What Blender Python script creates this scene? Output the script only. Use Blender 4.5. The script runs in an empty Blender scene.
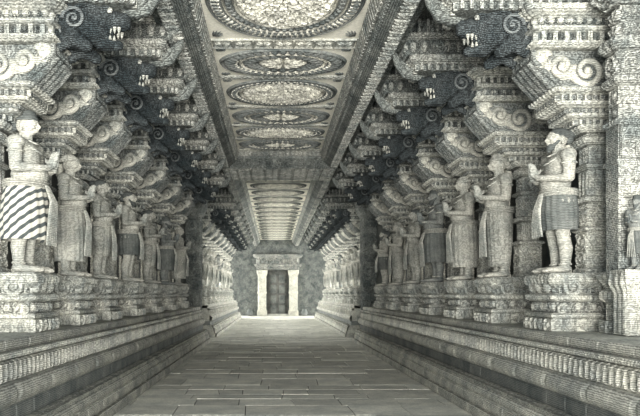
import bpy, math, random
import numpy as np
from mathutils import Vector, Matrix
R = math.radians
PI = math.pi
random.seed(7)
rng = np.random.default_rng(7)
scn = bpy.context.scene
col = scn.collection
EYE = 1.6
CX = 0.25          # centre line of the aisle
FPX = 677.0

# ------------------------------------------------------------ materials
def stone(name, c1, c2, hatch=0.25, bump=0.35, scale=1.0, rough=0.9, vary=0.12, hs=100, island=0.0, hdir='Z', tracery=0.0, ts=7.0):
    m = bpy.data.materials.new(name); m.use_nodes = True
    nt = m.node_tree; N = nt.nodes; L = nt.links
    for n in list(N): N.remove(n)
    out = N.new('ShaderNodeOutputMaterial'); b = N.new('ShaderNodeBsdfPrincipled')
    b.inputs['Roughness'].default_value = rough
    b.inputs['Specular IOR Level'].default_value = 0.2
    tc = N.new('ShaderNodeTexCoord')
    n1 = N.new('ShaderNodeTexNoise'); n1.inputs['Scale'].default_value = 2.2*scale; n1.inputs['Detail'].default_value = 8
    n1.inputs['Roughness'].default_value = 0.7
    L.new(tc.outputs['Object'], n1.inputs['Vector'])
    cr = N.new('ShaderNodeValToRGB')
    cr.color_ramp.elements[0].position = 0.38; cr.color_ramp.elements[0].color = (*c1, 1)
    cr.color_ramp.elements[1].position = 0.62; cr.color_ramp.elements[1].color = (*c2, 1)
    L.new(n1.outputs['Fac'], cr.inputs['Fac'])
    # chisel tooling: close parallel lines that wander a little
    w = N.new('ShaderNodeTexWave'); w.wave_type = 'BANDS'; w.bands_direction = hdir
    w.inputs['Scale'].default_value = hs*scale/6.0; w.inputs['Distortion'].default_value = 4.0
    w.inputs['Detail'].default_value = 3.0; w.inputs['Detail Scale'].default_value = 1.5
    L.new(tc.outputs['Object'], w.inputs['Vector'])
    n2 = N.new('ShaderNodeTexNoise'); n2.inputs['Scale'].default_value = 34*scale; n2.inputs['Detail'].default_value = 4
    L.new(tc.outputs['Object'], n2.inputs['Vector'])
    mul = N.new('ShaderNodeMath'); mul.operation = 'ADD'
    L.new(w.outputs['Fac'], mul.inputs[0]); L.new(n2.outputs['Fac'], mul.inputs[1])
    mr = N.new('ShaderNodeMapRange')
    mr.inputs['From Min'].default_value = 0.45; mr.inputs['From Max'].default_value = 1.4
    mr.inputs['To Min'].default_value = 1.0-hatch*1.6; mr.inputs['To Max'].default_value = 1.0+hatch
    L.new(mul.outputs[0], mr.inputs['Value'])
    src = mr.outputs['Result']
    bsrc = n2.outputs['Fac']
    if tracery:
        # winding cut lines, the fine arabesque the carvers left on every face
        n3 = N.new('ShaderNodeTexNoise'); n3.inputs['Scale'].default_value = ts; n3.inputs['Detail'].default_value = 1.5
        L.new(tc.outputs['Object'], n3.inputs['Vector'])
        k1 = N.new('ShaderNodeMath'); k1.operation = 'MULTIPLY'; k1.inputs[1].default_value = 46
        L.new(n3.outputs['Fac'], k1.inputs[0])
        k2 = N.new('ShaderNodeMath'); k2.operation = 'SINE'; L.new(k1.outputs[0], k2.inputs[0])
        k3 = N.new('ShaderNodeMapRange'); k3.inputs['From Min'].default_value = -.75; k3.inputs['From Max'].default_value = .5
        k3.inputs['To Min'].default_value = 1-tracery*1.5; k3.inputs['To Max'].default_value = 1+tracery*.45
        L.new(k2.outputs[0], k3.inputs['Value'])
        k4 = N.new('ShaderNodeMath'); k4.operation = 'MULTIPLY'
        L.new(src, k4.inputs[0]); L.new(k3.outputs['Result'], k4.inputs[1]); src = k4.outputs[0]
        k5 = N.new('ShaderNodeMath'); k5.operation = 'MULTIPLY_ADD'; k5.inputs[1].default_value = .8
        L.new(k3.outputs['Result'], k5.inputs[0]); L.new(n2.outputs['Fac'], k5.inputs[2]); bsrc = k5.outputs[0]
    if vary or island:
        oi = N.new('ShaderNodeObjectInfo')
        r = N.new('ShaderNodeMapRange'); r.inputs['To Min'].default_value = 1-vary; r.inputs['To Max'].default_value = 1+vary
        L.new(oi.outputs['Random'], r.inputs['Value'])
        mm = N.new('ShaderNodeMath'); mm.operation = 'MULTIPLY'
        L.new(src, mm.inputs[0]); L.new(r.outputs['Result'], mm.inputs[1]); src = mm.outputs[0]
        if island:
            g = N.new('ShaderNodeNewGeometry')
            r2 = N.new('ShaderNodeMapRange'); r2.inputs['To Min'].default_value = 1-island; r2.inputs['To Max'].default_value = 1+island
            L.new(g.outputs['Random Per Island'], r2.inputs['Value'])
            m2 = N.new('ShaderNodeMath'); m2.operation = 'MULTIPLY'
            L.new(src, m2.inputs[0]); L.new(r2.outputs['Result'], m2.inputs[1]); src = m2.outputs[0]
    vm = N.new('ShaderNodeVectorMath'); vm.operation = 'SCALE'
    L.new(cr.outputs['Color'], vm.inputs[0]); L.new(src, vm.inputs['Scale'])
    L.new(vm.outputs['Vector'], b.inputs['Base Color'])
    bp = N.new('ShaderNodeBump'); bp.inputs['Strength'].default_value = bump; bp.inputs['Distance'].default_value = 0.012
    L.new(bsrc, bp.inputs['Height']); L.new(bp.outputs['Normal'], b.inputs['Normal'])
    L.new(b.outputs[0], out.inputs['Surface'])
    return m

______

Drop the images and repeat the data exactly.

* _Response below_
What Blender Python script creates this scene? Output the script only. Use Blender 4.5. The script runs in an empty Blender scene.
import bpy, math, random
import numpy as np
from mathutils import Vector, Matrix
R = math.radians
PI = math.pi
random.seed(7)
rng = np.random.default_rng(7)
scn = bpy.context.scene
col = scn.collection
EYE = 1.6
CX = 0.25          # centre line of the aisle
FPX = 677.0

# ------------------------------------------------------------ materials
def stone(name, c1, c2, hatch=0.25, bump=0.35, scale=1.0, rough=0.9, vary=0.12, hs=100, island=0.0, hdir='Z', tracery=0.0, ts=7.0):
    m = bpy.data.materials.new(name); m.use_nodes = True
    nt = m.node_tree; N = nt.nodes; L = nt.links
    for n in list(N): N.remove(n)
    out = N.new('ShaderNodeOutputMaterial'); b = N.new('ShaderNodeBsdfPrincipled')
    b.inputs['Roughness'].default_value = rough
    b.inputs['Specular IOR Level'].default_value = 0.2
    tc = N.new('ShaderNodeTexCoord')
    n1 = N.new('ShaderNodeTexNoise'); n1.inputs['Scale'].default_value = 2.2*scale; n1.inputs['Detail'].default_value = 8
    n1.inputs['Roughness'].default_value = 0.7
    L.new(tc.outputs['Object'], n1.inputs['Vector'])
    cr = N.new('ShaderNodeValToRGB')
    cr.color_ramp.elements[0].position = 0.38; cr.color_ramp.elements[0].color = (*c1, 1)
    cr.color_ramp.elements[1].position = 0.62; cr.color_ramp.elements[1].color = (*c2, 1)
    L.new(n1.outputs['Fac'], cr.inputs['Fac'])
    # chisel tooling: close parallel lines that wander a little
    w = N.new('ShaderNodeTexWave'); w.wave_type = 'BANDS'; w.bands_direction = hdir
    w.inputs['Scale'].default_value = hs*scale/6.0; w.inputs['Distortion'].default_value = 4.0
    w.inputs['Detail'].default_value = 3.0; w.inputs['Detail Scale'].default_value = 1.5
    L.new(tc.outputs['Object'], w.inputs['Vector'])
    n2 = N.new('ShaderNodeTexNoise'); n2.inputs['Scale'].default_value = 34*scale; n2.inputs['Detail'].default_value = 4
    L.new(tc.outputs['Object'], n2.inputs['Vector'])
    mul = N.new('ShaderNodeMath'); mul.operation = 'ADD'
    L.new(w.outputs['Fac'], mul.inputs[0]); L.new(n2.outputs['Fac'], mul.inputs[1])
    mr = N.new('ShaderNodeMapRange')
    mr.inputs['From Min'].default_value = 0.45; mr.inputs['From Max'].default_value = 1.4
    mr.inputs['To Min'].default_value = 1.0-hatch*1.6; mr.inputs['To Max'].default_value = 1.0+hatch
    L.new(mul.outputs[0], mr.inputs['Value'])
    src = mr.outputs['Result']
    bsrc = n2.outputs['Fac']
    if tracery:
        # winding cut lines, the fine arabesque the carvers left on every face
        n3 = N.new('ShaderNodeTexNoise'); n3.inputs['Scale'].default_value = ts; n3.inputs['Detail'].default_value = 1.5
        L.new(tc.outputs['Object'], n3.inputs['Vector'])
        k1 = N.new('ShaderNodeMath'); k1.operation = 'MULTIPLY'; k1.inputs[1].default_value = 46
        L.new(n3.outputs['Fac'], k1.inputs[0])
        k2 = N.new('ShaderNodeMath'); k2.operation = 'SINE'; L.new(k1.outputs[0], k2.inputs[0])
        k3 = N.new('ShaderNodeMapRange'); k3.inputs['From Min'].default_value = -.75; k3.inputs['From Max'].default_value = .5
        k3.inputs['To Min'].default_value = 1-tracery*1.5; k3.inputs['To Max'].default_value = 1+tracery*.45
        L.new(k2.outputs[0], k3.inputs['Value'])
        k4 = N.new('ShaderNodeMath'); k4.operation = 'MULTIPLY'
        L.new(src, k4.inputs[0]); L.new(k3.outputs['Result'], k4.inputs[1]); src = k4.outputs[0]
        k5 = N.new('ShaderNodeMath'); k5.operation = 'MULTIPLY_ADD'; k5.inputs[1].default_value = .8
        L.new(k3.outputs['Result'], k5.inputs[0]); L.new(n2.outputs['Fac'], k5.inputs[2]); bsrc = k5.outputs[0]
    if vary or island:
        oi = N.new('ShaderNodeObjectInfo')
        r = N.new('ShaderNodeMapRange'); r.inputs['To Min'].default_value = 1-vary; r.inputs['To Max'].default_value = 1+vary
        L.new(oi.outputs['Random'], r.inputs['Value'])
        mm = N.new('ShaderNodeMath'); mm.operation = 'MULTIPLY'
        L.new(src, mm.inputs[0]); L.new(r.outputs['Result'], mm.inputs[1]); src = mm.outputs[0]
        if island:
            g = N.new('ShaderNodeNewGeometry')
            r2 = N.new('ShaderNodeMapRange'); r2.inputs['To Min'].default_value = 1-island; r2.inputs['To Max'].default_value = 1+island
            L.new(g.outputs['Random Per Island'], r2.inputs['Value'])
            m2 = N.new('ShaderNodeMath'); m2.operation = 'MULTIPLY'
            L.new(src, m2.inputs[0]); L.new(r2.outputs['Result'], m2.inputs[1]); src = m2.outputs[0]
    vm = N.new('ShaderNodeVectorMath'); vm.operation = 'SCALE'
    L.new(cr.outputs['Color'], vm.inputs[0]); L.new(src, vm.inputs['Scale'])
    L.new(vm.outputs['Vector'], b.inputs['Base Color'])
    bp = N.new('ShaderNodeBump'); bp.inputs['Strength'].default_value = bump; bp.inputs['Distance'].default_value = 0.012
    L.new(bsrc, bp.inputs['Height']); L.new(bp.outputs['Normal'], b.inputs['Normal'])
    L.new(b.outputs[0], out.inputs['Surface'])
    return m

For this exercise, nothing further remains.